Task description: Without the pictures, can you quote each line below exactly?

Dataset section:

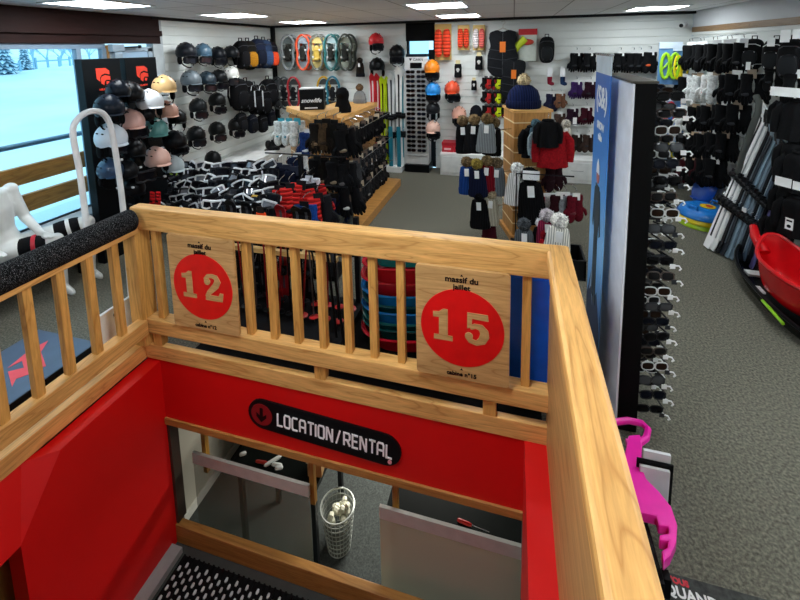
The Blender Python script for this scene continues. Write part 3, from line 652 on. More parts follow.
def snowshoe():
    def out(k, s=1):
        t = k/40*2*PI; c, z = sin(t), cos(t)
        w_ = .105-.028*math.exp(-((z+.05)/.28)**2)+.01*z
        return (c*w_*s, 0, z*.29*s)
    P = [out(k) for k in range(40)]
    fr_ = MB().tube([(x, -.012+.05*max(0, z/.29-.5)*-1, z) for x, y, z in P], .017, 7, closed=True).mesh('frame', mat('#8a8c8e', .4), smooth=True)
    inn = [(out(k, .88)[0], out(k, .88)[2]) for k in range(40)]
    m = MB()
    m.prism([p for p in inn if p[1] > .12], d=(0, .006, 0)); m.prism([p for p in inn if p[1] < -.12], d=(0, .006, 0)); m.box(-.075, 0, -.13, -.05, .008, .13).box(.05, 0, -.13, .075, .008, .13).box(-.07, 0, -.03, .07, .008, .02)
    deck = m.mesh('deck', mat('#5a5d60', .5))
    m = MB().ell((0, -.03, .0), (.042, .012, .12), 12, 6, .7).box(-.05, -.05, .03, .05, -.02, .055).box(-.05, -.05, -.09, .05, -.02, -.065).ell((0, -.05, -.11), (.04, .03, .025), 10, 5, .7)
    bind = m.mesh('binding', mat('#17181b', .5), smooth=True)
    buckle = MB().ell((.045, -.05, .042), (.014, .01, .018), 8, 5, .6).ell((-.045, -.05, -.078), (.014, .01, .018), 8, 5, .6).mesh('buckle', mat('#c0c2c0', .4), smooth=True)
    m = MB()
    for x in (-.06, .06): m.prism([(-.03, 0), (.03, 0), (.02, -.03), (0, 0), (-.02, -.03)], (x, .01, .05), (0, 0, 1), (0, -1, 0), (.003, 0, 0))
    cr = m.mesh('crampon', chrome)
    proto('snowshoe', 'snowshoe', [('frame', fr_), ('deck', deck), ('binding', bind, [('buckle', buckle)]), ('crampon', cr)])
snowshoe()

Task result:
The Blender Python script for this scene continues. Write part 3, from line 652 on. More parts follow.
def snowshoe():
    def out(k, s=1):
        t = k/40*2*PI; c, z = sin(t), cos(t)
        w_ = .105-.028*math.exp(-((z+.05)/.28)**2)+.01*z
        return (c*w_*s, 0, z*.29*s)
    P = [out(k) for k in range(40)]
    fr_ = MB().tube([(x, -.012+.05*max(0, z/.29-.5)*-1, z) for x, y, z in P], .017, 7, closed=True).mesh('frame', mat('#8a8c8e', .4), smooth=True)
    inn = [(out(k, .88)[0], out(k, .88)[2]) for k in range(40)]
    m = MB()
    m.prism([p for p in inn if p[1] > .12], d=(0, .006, 0)); m.prism([p for p in inn if p[1] < -.12], d=(0, .006, 0)); m.box(-.075, 0, -.13, -.05, .008, .13).box(.05, 0, -.13, .075, .008, .13).box(-.07, 0, -.03, .07, .008, .02)
    deck = m.mesh('deck', mat('#5a5d60', .5))
    m = MB().ell((0, -.03, .0), (.042, .012, .12), 12, 6, .7).box(-.05, -.05, .03, .05, -.02, .055).box(-.05, -.05, -.09, .05, -.02, -.065).ell((0, -.05, -.11), (.04, .03, .025), 10, 5, .7)
    bind = m.mesh('binding', mat('#17181b', .5), smooth=True)
    buckle = MB().ell((.045, -.05, .042), (.014, .01, .018), 8, 5, .6).ell((-.045, -.05, -.078), (.014, .01, .018), 8, 5, .6).mesh('buckle', mat('#c0c2c0', .4), smooth=True)
    m = MB()
    for x in (-.06, .06): m.prism([(-.03, 0), (.03, 0), (.02, -.03), (0, 0), (-.02, -.03)], (x, .01, .05), (0, 0, 1), (0, -1, 0), (.003, 0, 0))
    cr = m.mesh('crampon', chrome)
    proto('snowshoe', 'snowshoe', [('frame', fr_), ('deck', deck), ('binding', bind, [('buckle', buckle)]), ('crampon', cr)])
snowshoe()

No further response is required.